*RECORDS PROVIDED*
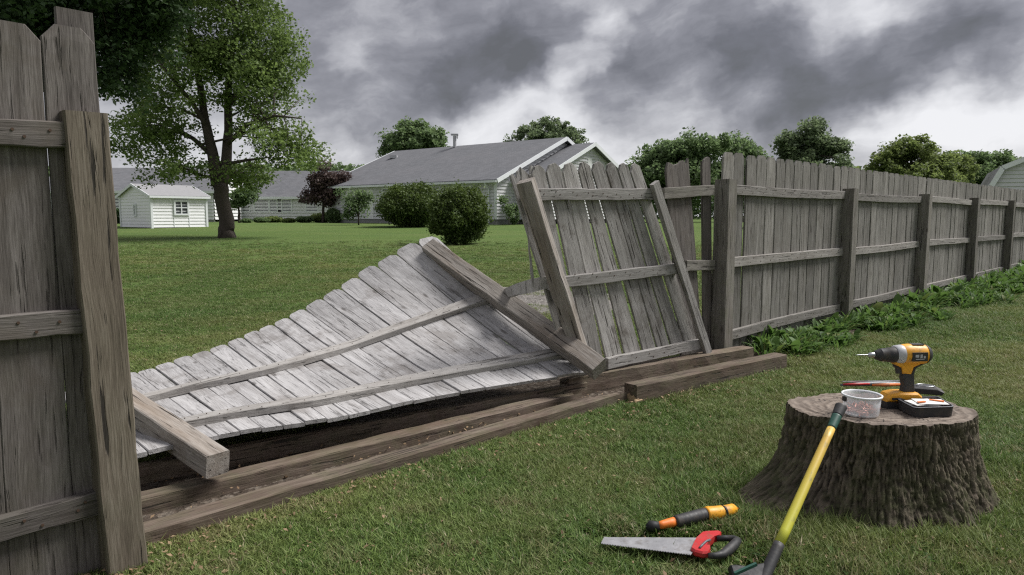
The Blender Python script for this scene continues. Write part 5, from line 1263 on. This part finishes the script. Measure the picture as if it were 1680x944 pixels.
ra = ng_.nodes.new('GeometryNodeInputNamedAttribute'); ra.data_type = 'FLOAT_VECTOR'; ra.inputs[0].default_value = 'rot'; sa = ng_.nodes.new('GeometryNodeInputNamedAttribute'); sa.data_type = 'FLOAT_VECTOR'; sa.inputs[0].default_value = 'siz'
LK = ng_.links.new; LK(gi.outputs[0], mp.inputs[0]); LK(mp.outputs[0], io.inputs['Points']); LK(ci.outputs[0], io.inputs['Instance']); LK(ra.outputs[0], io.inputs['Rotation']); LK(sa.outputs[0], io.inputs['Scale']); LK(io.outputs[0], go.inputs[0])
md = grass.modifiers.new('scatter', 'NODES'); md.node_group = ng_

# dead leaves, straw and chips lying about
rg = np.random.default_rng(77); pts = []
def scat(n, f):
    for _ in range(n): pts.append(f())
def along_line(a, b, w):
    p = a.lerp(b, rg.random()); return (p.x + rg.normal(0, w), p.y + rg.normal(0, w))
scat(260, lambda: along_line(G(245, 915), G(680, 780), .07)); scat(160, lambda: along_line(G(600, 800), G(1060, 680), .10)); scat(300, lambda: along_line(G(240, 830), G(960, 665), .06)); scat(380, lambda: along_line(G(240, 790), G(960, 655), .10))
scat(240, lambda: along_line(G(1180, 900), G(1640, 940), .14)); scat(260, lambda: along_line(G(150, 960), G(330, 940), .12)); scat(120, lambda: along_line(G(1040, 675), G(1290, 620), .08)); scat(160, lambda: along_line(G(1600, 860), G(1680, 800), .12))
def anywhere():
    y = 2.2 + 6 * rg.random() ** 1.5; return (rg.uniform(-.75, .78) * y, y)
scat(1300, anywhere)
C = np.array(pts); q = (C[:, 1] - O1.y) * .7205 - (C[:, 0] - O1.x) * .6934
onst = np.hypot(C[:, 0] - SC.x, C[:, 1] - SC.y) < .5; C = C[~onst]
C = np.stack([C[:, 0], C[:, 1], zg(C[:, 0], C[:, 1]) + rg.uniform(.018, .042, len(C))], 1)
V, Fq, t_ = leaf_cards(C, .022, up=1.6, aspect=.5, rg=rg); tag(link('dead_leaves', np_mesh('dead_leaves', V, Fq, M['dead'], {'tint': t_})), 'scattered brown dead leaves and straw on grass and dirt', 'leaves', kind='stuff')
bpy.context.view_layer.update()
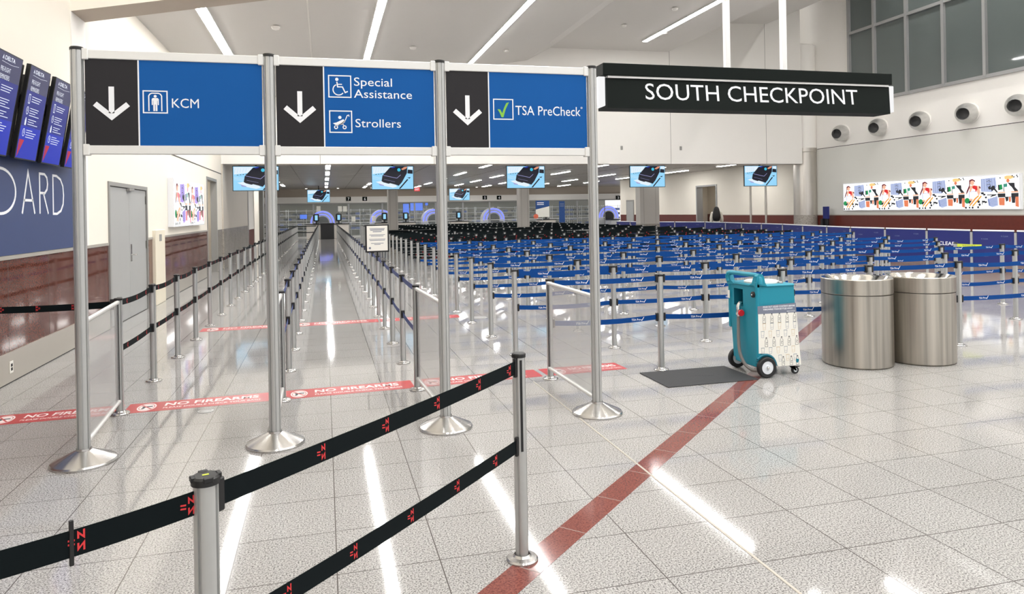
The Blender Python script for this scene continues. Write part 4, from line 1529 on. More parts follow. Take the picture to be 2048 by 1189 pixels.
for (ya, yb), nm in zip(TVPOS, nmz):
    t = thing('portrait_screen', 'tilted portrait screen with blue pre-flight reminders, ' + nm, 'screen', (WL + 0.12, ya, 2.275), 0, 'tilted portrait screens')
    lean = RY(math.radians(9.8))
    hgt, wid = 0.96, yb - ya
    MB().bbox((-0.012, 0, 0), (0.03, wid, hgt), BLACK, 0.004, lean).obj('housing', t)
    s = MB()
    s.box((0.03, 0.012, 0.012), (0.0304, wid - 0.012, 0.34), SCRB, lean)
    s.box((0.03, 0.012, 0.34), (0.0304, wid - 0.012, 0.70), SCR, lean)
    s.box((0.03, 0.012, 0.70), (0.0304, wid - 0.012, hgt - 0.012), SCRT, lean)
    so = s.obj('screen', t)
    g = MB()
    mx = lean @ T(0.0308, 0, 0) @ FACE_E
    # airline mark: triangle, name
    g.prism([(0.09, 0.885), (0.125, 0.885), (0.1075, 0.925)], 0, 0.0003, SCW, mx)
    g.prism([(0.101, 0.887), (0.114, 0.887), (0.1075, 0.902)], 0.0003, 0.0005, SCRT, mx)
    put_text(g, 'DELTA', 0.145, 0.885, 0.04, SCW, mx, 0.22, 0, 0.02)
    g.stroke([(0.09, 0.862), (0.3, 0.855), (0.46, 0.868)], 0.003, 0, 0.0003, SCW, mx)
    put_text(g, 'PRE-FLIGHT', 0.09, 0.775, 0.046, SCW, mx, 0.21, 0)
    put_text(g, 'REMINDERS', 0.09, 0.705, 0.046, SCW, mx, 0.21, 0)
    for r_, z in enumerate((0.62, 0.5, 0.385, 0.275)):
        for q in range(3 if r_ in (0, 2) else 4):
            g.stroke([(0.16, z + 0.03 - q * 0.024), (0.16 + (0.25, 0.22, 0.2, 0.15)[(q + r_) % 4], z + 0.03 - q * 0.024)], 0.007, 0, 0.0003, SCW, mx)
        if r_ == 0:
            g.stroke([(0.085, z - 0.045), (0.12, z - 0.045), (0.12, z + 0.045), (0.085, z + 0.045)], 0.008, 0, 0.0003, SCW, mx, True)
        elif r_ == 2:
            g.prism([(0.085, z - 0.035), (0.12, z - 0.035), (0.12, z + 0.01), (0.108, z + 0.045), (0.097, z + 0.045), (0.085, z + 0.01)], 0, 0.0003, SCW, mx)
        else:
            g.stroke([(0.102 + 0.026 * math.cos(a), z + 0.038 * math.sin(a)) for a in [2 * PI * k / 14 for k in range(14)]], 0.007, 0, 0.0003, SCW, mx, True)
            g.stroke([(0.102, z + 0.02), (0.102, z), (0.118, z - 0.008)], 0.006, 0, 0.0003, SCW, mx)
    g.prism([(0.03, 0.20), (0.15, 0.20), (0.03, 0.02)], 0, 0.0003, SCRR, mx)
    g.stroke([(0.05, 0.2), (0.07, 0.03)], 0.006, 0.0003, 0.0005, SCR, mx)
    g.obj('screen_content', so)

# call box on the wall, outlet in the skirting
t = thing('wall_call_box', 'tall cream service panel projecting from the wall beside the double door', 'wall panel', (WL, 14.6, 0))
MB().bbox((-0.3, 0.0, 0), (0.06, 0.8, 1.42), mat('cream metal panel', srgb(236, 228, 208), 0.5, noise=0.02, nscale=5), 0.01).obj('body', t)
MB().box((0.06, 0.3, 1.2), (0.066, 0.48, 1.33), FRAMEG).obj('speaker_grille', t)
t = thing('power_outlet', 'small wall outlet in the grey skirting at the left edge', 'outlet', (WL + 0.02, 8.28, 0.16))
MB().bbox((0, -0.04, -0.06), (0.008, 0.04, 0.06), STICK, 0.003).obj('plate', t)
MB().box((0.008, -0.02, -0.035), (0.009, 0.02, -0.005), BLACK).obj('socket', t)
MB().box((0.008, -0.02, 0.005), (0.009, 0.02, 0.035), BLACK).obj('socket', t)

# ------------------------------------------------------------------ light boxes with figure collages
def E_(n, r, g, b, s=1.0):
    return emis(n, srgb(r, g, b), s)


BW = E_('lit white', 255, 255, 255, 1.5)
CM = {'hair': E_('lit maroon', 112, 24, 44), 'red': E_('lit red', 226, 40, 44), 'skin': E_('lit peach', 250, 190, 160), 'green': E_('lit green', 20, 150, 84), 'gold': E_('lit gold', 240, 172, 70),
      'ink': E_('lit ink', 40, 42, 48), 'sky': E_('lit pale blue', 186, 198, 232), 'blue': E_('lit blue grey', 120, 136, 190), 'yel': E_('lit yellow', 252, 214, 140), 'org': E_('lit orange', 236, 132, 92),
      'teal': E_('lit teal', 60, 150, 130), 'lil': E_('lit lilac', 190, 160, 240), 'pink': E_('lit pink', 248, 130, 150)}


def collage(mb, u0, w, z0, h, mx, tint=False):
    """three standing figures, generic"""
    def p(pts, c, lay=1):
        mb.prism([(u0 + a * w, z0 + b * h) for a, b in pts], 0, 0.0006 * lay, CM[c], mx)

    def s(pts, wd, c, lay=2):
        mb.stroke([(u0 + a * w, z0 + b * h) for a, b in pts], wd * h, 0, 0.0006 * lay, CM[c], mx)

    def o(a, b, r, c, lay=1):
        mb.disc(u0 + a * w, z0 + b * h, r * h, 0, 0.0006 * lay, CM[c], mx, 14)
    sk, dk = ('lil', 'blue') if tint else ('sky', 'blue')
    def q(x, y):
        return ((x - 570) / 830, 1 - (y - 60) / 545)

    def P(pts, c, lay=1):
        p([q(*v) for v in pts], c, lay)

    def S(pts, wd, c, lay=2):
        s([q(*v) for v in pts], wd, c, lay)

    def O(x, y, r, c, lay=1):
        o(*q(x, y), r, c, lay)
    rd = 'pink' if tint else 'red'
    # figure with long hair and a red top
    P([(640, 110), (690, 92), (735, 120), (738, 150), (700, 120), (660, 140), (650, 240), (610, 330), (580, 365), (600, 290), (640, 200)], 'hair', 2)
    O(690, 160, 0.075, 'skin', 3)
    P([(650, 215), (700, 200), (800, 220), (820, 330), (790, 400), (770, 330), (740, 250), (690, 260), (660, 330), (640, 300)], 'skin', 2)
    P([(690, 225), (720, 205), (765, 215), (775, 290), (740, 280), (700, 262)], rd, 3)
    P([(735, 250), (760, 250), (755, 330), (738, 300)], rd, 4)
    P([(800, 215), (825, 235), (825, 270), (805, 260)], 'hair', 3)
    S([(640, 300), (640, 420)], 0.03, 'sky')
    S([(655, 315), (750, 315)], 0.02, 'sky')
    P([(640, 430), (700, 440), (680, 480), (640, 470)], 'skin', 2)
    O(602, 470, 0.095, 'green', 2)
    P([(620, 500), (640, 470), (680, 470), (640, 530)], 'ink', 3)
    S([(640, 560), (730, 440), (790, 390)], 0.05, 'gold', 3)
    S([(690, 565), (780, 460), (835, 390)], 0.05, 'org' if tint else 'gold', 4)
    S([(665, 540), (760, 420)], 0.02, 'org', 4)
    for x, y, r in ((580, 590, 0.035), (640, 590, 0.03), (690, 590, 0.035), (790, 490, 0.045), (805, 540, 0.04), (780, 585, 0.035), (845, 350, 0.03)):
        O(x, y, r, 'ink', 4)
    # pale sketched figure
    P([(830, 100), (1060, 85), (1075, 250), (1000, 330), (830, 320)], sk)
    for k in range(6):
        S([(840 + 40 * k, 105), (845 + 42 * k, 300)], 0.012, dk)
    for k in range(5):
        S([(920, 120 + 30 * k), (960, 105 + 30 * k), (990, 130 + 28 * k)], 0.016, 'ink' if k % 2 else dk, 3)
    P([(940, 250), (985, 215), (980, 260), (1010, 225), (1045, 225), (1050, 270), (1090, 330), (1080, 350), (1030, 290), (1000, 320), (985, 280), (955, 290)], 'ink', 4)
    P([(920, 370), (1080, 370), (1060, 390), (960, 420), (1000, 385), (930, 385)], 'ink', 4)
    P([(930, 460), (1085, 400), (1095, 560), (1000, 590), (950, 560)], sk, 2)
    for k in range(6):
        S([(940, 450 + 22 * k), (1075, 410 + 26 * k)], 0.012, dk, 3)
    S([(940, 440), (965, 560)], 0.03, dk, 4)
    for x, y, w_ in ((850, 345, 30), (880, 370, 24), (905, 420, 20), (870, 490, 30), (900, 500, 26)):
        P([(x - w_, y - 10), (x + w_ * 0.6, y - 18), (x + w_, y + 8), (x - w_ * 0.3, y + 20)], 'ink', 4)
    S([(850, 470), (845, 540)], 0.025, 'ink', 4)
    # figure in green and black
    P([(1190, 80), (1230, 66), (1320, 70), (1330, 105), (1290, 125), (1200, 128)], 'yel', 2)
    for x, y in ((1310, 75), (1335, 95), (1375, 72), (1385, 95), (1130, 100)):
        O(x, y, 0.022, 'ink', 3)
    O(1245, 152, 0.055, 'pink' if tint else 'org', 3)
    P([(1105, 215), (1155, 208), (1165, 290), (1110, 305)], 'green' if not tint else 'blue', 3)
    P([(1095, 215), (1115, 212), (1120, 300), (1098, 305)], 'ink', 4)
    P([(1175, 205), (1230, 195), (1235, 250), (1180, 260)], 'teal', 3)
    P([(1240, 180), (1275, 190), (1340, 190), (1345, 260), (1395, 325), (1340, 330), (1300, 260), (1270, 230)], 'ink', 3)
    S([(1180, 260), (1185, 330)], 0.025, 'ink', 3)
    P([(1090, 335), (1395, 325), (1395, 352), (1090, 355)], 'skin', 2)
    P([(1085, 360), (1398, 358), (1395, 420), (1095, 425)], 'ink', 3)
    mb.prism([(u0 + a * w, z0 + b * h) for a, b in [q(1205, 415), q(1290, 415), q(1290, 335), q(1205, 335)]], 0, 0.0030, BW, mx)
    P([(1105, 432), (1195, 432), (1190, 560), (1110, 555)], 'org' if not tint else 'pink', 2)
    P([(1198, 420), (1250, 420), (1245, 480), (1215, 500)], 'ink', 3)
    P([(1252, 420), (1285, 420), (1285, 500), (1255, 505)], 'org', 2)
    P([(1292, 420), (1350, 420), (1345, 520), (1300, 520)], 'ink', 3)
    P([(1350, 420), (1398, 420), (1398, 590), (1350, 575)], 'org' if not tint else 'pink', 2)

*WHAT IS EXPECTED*
Exactly and only the lines from the top of the records down to the line containing "md = grass.modifiers.new('scatter', 'NODES');" should be transcribed, please, without the pictures.

*FULL RESPONSE*
The Blender Python script for this scene continues. Write part 5, from line 1263 on. This part finishes the script. Measure the picture as if it were 1680x944 pixels.
ra = ng_.nodes.new('GeometryNodeInputNamedAttribute'); ra.data_type = 'FLOAT_VECTOR'; ra.inputs[0].default_value = 'rot'; sa = ng_.nodes.new('GeometryNodeInputNamedAttribute'); sa.data_type = 'FLOAT_VECTOR'; sa.inputs[0].default_value = 'siz'
LK = ng_.links.new; LK(gi.outputs[0], mp.inputs[0]); LK(mp.outputs[0], io.inputs['Points']); LK(ci.outputs[0], io.inputs['Instance']); LK(ra.outputs[0], io.inputs['Rotation']); LK(sa.outputs[0], io.inputs['Scale']); LK(io.outputs[0], go.inputs[0])
md = grass.modifiers.new('scatter', 'NODES'); md.node_group = ng_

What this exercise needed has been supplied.